A quest for features beyond the HD Ready status starts off with a disappointment: there’s no digital tuner. This initially seems odd on what otherwise appears to be a cutting edge TV until you realise that: a) if you want a digital tuner Toshiba has a version of the set, the 37WLT66, with one in; and b) not having a digital tuner lets Toshiba sell the 37WL66 for the best part of £300 less than its digital counterpart. In other words, the 37WL66 is there as a great money-saving option for people who already have a Sky or Freeview receiver box.

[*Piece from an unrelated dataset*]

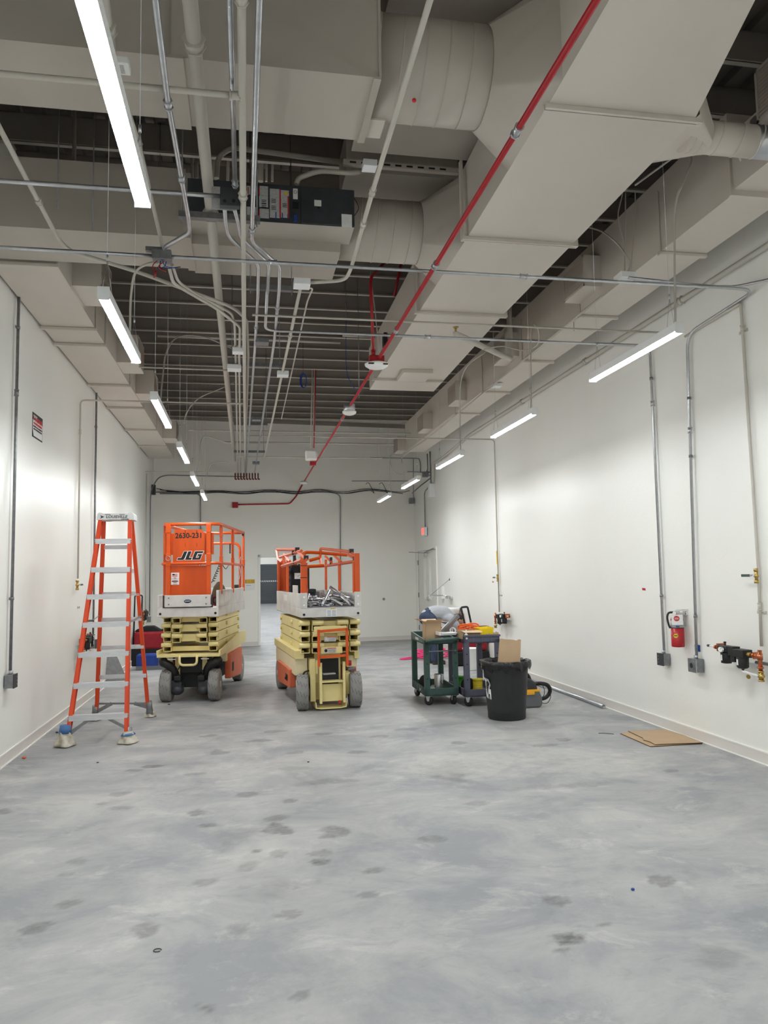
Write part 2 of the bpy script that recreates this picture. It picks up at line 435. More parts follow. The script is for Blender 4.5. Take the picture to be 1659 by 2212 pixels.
fo = bpy.data.objects.new('floor', me); C.objects.link(fo); struct(fo)
b = MB(); b.box(XL-.2, XL, YF, 18.6, 0, 5.8); struct(b.build('wall_left', M['wall']))
# right wall, with the opening of the double door cut out
dY0 = at(945, 1300, X=XR).y; dY1 = 18.12
DH = 2.13
b = MB(); b.box(XR, XR+.2, YF, dY0, 0, 5.8); b.box(XR, XR+.2, dY1, 18.75, 0, 5.8); b.box(XR, XR+.2, dY0, dY1, DH, 5.8); struct(b.build('wall_right', M['wall']))
b = MB(); b.box(XL-.2, XR+.2, YF-.2, YF, 0, 5.8); struct(b.build('wall_front', M['wall']))
# back wall stands a little out of square; a doorway opens through it
aB = math.atan2(YB1-YB0, XR-XL); MBK = T(XL, YB0, 0) @ RZ(aB); LB = math.hypot(XR-XL, YB1-YB0)
def bk(px, py, d=0.0):
    """point of the back wall seen at px, py (d in front of it)"""
    n = Vector((-math.sin(aB), math.cos(aB), 0)); dr = at(px, py, Y=10.0)-EYE
    t = ((Vector((XL, YB0, 0))-EYE).dot(n)-d)/dr.dot(n)
    return EYE+dr*t
ub = (MBK.inverted() @ bk(562, 1300)).x
DU0, DU1, DHB = ub, ub+0.95, (MBK.inverted() @ bk(575, 1203)).z
b = MB()
b.box(-.2, DU0, 0, .2, 0, 5.8, MBK); b.box(DU1, LB+.2, 0, .2, 0, 5.8, MBK); b.box(DU0, DU1, 0, .2, DHB, 5.8, MBK)
struct(b.build('wall_back', M['backwall']))
b = MB()
for u0, u1, z0, z1 in ((DU0-.05, DU0+.006, 0, DHB+.05), (DU1-.006, DU1+.05, 0, DHB+.05), (DU0-.05, DU1+.05, DHB-.006, DHB+.05)):
    b.box(u0, u1, -.02, .22, z0, z1, MBK)
struct(b.build('trim_1', M['frame'], bevel=.004))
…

There’s some decent compensation for the lack of digital tuner, in any case, in the 37WL66’s provision of Toshiba’s Active Vision LCD picture processing system. As with rival systems found on the majority of other LCD TVs these days, Active Vision works across a range of picture elements, improving such things as motion, contrast, the amount of picture detail, and colours. Based on past experience, the only key thing that separates Active Vision LCD from many of its rivals is simply how good it is, so we’re hoping that trend will continue today.

Features you can play with yourself from the onscreen menus are reasonably numerous. People wanting to double up the TV as a computer screen, for instance, will appreciate a 3D Colour Management tool that’s intended to readjust the core white balance and colour settings so that they’re more in tune with PC demands. And closet tinkerers might find themselves spending hours altering the hue, saturation and brightness levels of the red, green, blue, yellow, cyan and magenta colour elements via a Base Colour Adjustment system.